First, there were the lights, as Henry found out when taking the Austin – top speed, 40mph – on a trip to Bury St Edmunds one New Year’s Day.

“Unfortunately by the time I got there it was time to come back, because I couldn’t operate it in the dark as the lights pulled more power than the generator put out,” he says. “You could only put the lights on when something was coming…it’s got LEDs now, which are all right but not brilliant.”

Then there’s the braking and handling.

“There is a middle pedal, but it’s not frightfully effective, I have to say,” he says. “It’s just how they were. As my dad said ‘every child should have one to teach him anticipation’.

“You have to work at it. It is a challenge, you can’t just cruise along with the cruise control on, automatic braking and all the rest of it. It jumps all over the road.

Automotive Tiger Moth

“It’s an automotive Tiger Moth really. It’s just as appalling, the Tiger Moth is an appalling aeroplane to fly – that’s why it’s such a good training aircraft.”

And the car’s strengths?

“It’s completely reliable,” says Henry. “You only touch the button and it goes. If you’ve got a spark, you’re in business.

“It is a great piece of kit and the gearbox is dead simple – although the ratios are appalling, from third to top the thing nearly stops.

“It’s also fantastic off-road. It’s got huge ground clearance, very narrow wheels and it’s brilliant in mud and snow. I used it in the snow when it was really quite bad and the Golfs and things wouldn’t go at all, they just sat there and spun, but this thing was roaring along.

“I also use it down on the coast road because it’s a metre narrower than all the 4x4s, with the boxes on the top with all the tourists in.”

In the 1920s and ‘30s, the Austin 7 was to British motorists what the Ford Model T was for Americans – an economy family car for the masses.

These days, cars of this vintage are rarely seen on the road but, to Henry, it’s just a car to be used.

“I use it probably three times a week to go home and back, which is three miles each way,” he says. “It’s 90 years old, but it actually stays in better nick through my driving it. OK, the kingpins wear out and I replace them, I put new bushes in, I do the suspension, grease the propshaft, change the oil, and change the back axle oil and gearbox oil.”

Part of the family

Just like the Moth, which he says he’s finally got just how he wants it after 50 years, the car is a huge part of the family and will remain with him “until somebody boxes me up”.

“I don’t know what my wife will do with it, but I hope she passes it on to my daughters and the grandchildren,” says Henry. “I think they’ll love it. I really hope so.”

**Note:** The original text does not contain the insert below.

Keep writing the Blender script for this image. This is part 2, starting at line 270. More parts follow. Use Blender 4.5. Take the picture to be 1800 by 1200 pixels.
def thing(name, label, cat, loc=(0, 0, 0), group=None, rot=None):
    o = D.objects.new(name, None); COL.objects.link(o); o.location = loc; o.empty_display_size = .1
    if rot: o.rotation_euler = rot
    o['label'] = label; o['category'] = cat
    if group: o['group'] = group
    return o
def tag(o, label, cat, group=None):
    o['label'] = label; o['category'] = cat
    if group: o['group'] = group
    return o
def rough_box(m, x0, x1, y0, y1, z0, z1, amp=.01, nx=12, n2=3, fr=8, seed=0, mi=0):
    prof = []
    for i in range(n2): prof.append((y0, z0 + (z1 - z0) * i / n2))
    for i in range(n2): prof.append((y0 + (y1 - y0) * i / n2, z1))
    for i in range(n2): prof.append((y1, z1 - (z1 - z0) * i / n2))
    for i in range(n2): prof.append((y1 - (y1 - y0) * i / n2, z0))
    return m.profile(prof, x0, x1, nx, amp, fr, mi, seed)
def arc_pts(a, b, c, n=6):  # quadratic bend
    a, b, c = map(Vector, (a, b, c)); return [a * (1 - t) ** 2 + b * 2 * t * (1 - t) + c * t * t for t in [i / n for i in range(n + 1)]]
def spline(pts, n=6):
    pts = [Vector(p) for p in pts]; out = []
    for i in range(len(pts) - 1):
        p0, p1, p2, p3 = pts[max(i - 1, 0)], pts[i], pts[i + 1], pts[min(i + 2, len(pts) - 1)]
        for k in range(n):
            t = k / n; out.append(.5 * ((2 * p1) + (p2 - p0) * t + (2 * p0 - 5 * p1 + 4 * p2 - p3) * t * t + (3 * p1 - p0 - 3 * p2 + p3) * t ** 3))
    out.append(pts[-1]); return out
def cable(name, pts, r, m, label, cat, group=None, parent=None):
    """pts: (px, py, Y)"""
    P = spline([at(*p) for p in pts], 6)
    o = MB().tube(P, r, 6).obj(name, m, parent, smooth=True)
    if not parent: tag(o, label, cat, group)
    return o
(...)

One final question: what does the baby Austin mean to him after all these years?

“It’s just a wonderful thing to have,” he says. “If you knew the pleasure of driving down the Norfolk lanes of a summer’s evening at 7 or 8 or 9 in the evening, getting beetles in your teeth, it’s just great and every time you drive it you get out of it with a smile.

“You always think ‘oh, that was fun’.”